Umut Nefrete Galip Gelebilir mi?
Preet Bharara’nın “Mademki siyaseti duygular yönlendiriyor, umut nefrete üstünlük sağlayamaz mı?” sorusu ise yanıtsız kalıyor. Applebaum ve Trump karşıtları, bu sorunun cevabını Kasım ayındaki New York Belediye Başkanlığı seçimlerinde, Demokratların adayı Zohran Mamdani‘nin performasında bulmayı umuyor.
Bir Değerimizi Yitirdik: Altan Öymen
Bu satırlar yazılırken, Türk siyaset ve basın dünyasının duayen ismi Altan Öymen’in vefat haberi geldi. Son olarak 12.500 kitaplık muhteşem kütüphanesini Beşiktaş Belediyesi’ne armağan ettiğinde bir araya geldiğimiz Öymen, çok yönlü entelektüel birikimiyle Türk siyasetine ve basınına yüksek bir çıta getirmişti.

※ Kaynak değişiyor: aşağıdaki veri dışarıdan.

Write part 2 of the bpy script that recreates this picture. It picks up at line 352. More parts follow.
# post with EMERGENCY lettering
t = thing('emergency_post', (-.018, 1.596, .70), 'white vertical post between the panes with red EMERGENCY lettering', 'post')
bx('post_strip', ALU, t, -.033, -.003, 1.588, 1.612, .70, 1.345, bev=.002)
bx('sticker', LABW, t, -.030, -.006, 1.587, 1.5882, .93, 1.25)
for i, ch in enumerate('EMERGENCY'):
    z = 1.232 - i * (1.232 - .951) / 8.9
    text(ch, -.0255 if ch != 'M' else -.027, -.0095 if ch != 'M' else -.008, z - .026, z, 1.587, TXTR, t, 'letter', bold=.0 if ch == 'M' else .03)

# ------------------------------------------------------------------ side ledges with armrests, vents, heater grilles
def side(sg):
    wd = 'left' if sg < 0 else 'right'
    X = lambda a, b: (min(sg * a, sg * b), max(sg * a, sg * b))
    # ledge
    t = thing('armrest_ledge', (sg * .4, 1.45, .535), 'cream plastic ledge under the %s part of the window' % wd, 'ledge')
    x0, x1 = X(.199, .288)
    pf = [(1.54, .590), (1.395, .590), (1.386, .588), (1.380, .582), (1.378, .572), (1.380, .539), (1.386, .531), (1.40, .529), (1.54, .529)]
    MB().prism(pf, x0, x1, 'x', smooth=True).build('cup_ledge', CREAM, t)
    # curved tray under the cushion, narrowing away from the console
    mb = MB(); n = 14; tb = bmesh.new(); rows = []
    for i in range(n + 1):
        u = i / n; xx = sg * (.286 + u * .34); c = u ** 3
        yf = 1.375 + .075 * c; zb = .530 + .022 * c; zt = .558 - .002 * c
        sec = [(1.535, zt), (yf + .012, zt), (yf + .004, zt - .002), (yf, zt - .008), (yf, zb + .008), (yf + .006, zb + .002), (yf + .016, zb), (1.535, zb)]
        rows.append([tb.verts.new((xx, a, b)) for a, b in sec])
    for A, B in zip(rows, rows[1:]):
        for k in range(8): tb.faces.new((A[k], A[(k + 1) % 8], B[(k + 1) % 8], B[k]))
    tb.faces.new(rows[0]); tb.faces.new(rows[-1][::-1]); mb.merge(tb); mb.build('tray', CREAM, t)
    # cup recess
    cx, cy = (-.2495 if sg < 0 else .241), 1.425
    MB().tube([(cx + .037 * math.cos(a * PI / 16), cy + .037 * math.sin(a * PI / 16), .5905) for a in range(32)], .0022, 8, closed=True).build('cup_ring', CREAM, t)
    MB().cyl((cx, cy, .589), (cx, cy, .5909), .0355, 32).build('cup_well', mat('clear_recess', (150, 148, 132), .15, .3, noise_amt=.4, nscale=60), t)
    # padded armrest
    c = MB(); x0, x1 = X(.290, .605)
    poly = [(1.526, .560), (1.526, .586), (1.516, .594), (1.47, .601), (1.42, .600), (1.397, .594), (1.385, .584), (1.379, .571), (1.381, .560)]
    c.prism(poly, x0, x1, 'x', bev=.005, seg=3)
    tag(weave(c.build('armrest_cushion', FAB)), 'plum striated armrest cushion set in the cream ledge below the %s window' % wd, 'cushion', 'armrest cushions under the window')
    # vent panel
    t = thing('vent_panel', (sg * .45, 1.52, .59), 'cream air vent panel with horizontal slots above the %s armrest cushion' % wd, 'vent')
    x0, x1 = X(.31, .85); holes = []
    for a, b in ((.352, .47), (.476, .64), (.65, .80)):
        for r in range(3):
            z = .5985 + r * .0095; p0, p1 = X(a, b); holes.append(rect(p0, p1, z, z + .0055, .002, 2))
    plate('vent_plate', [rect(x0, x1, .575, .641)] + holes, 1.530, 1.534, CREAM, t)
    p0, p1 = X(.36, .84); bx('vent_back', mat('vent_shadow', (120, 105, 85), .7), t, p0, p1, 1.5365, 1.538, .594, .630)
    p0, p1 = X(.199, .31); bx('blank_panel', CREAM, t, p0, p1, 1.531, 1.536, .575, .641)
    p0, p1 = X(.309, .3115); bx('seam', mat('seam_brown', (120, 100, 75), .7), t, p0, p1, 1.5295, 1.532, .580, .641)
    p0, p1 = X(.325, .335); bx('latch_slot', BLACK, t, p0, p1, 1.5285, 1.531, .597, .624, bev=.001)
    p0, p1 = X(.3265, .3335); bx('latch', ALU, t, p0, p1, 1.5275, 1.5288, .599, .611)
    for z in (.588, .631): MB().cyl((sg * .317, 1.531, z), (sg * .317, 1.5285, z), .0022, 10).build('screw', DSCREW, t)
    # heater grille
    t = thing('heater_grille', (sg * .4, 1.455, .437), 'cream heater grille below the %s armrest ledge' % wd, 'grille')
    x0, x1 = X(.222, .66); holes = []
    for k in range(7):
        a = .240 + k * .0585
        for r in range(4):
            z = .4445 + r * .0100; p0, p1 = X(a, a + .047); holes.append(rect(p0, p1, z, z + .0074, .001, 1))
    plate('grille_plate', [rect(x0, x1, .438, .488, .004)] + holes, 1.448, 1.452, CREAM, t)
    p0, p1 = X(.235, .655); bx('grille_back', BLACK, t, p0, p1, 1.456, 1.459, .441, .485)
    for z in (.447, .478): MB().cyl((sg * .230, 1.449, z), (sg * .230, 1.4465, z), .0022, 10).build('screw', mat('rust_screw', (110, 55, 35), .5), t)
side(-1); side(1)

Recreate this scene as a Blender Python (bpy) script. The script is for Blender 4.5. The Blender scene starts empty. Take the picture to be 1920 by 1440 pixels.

Türkçe, İngilizce, Almanca ve Fransızca eserlerden oluşan zengin kitaplığı, onun vizyonunun bir göstergesiydi. Siyaset ve basın camiası çok büyük bir değerini kaybetti. Tanıdığım en beyefendi insanlardan biri olan Altan Bey’in devri daim olsun. Başta ailesi olmak üzere tüm sevenlerine başsağlığı dilerim.